The reviews provide the granular detail for a movie, which may include plot, substances used, nudity, violence, product placement and positive messages.

Handsley says the reviews on the ACCM website help when a parent is deciding whether a 13-year-old can handle low level violence which might be too confronting to a seven year old.

But the website is limping along via private donations after the South Australian government withdrew funding in July.

It’s been seven years since the Australian Law Reform Commission’s report found that the current classification framework is “highly fragmented, with different guidelines and regulatory arrangements for different media platforms” and that the “costs and regulatory burden of the current classification framework align poorly to community standards and expectations”.
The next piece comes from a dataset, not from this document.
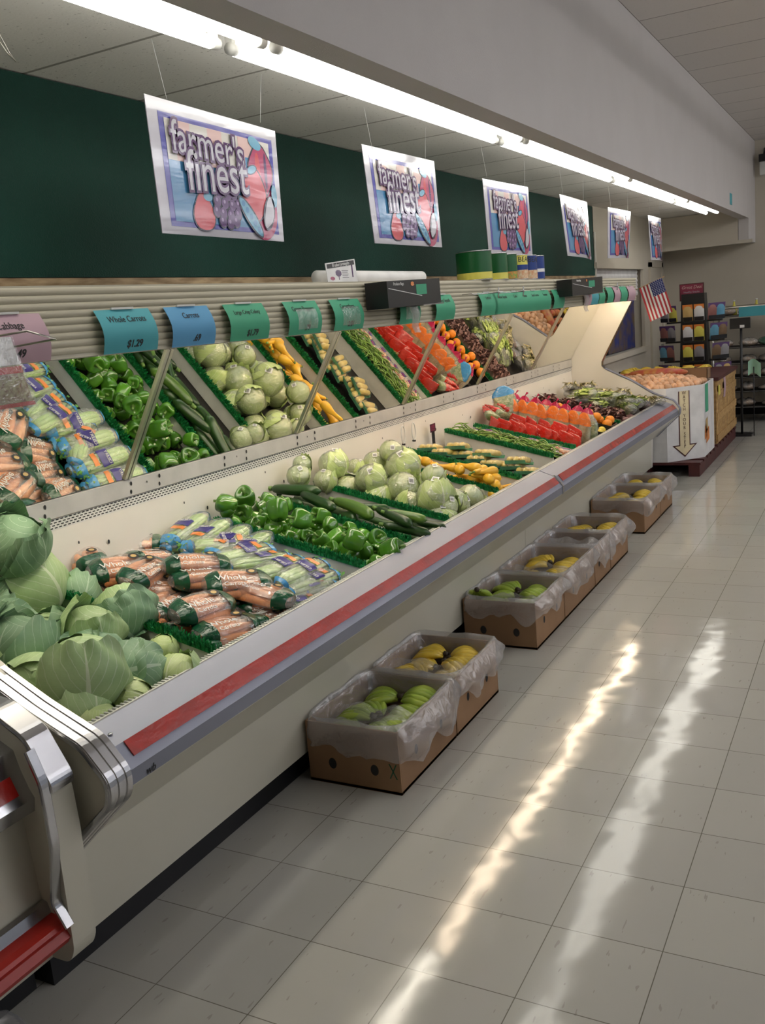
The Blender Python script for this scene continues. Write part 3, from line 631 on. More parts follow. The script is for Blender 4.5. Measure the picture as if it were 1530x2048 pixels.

The media landscape has changed dramatically since then and the government has indicated a willingness to hold another review.

“The submission from the Australian Council on Children and the Media proposes a close consideration of how a nationally-uniform content classification scheme would fit within the National Classification Scheme and advocates for an overhaul of the existing classification scheme to include age-based categories,” the ACCC said in its final report.”

ACCM membership includes all the major public, independent and early education organisations, the Australian Education Union, the Parenting Research Centre, the Council of Mothers’ Union in Australia, the NSW Parents Council, the South Australian Primary Principals Association, and other state-based organisations and individuals.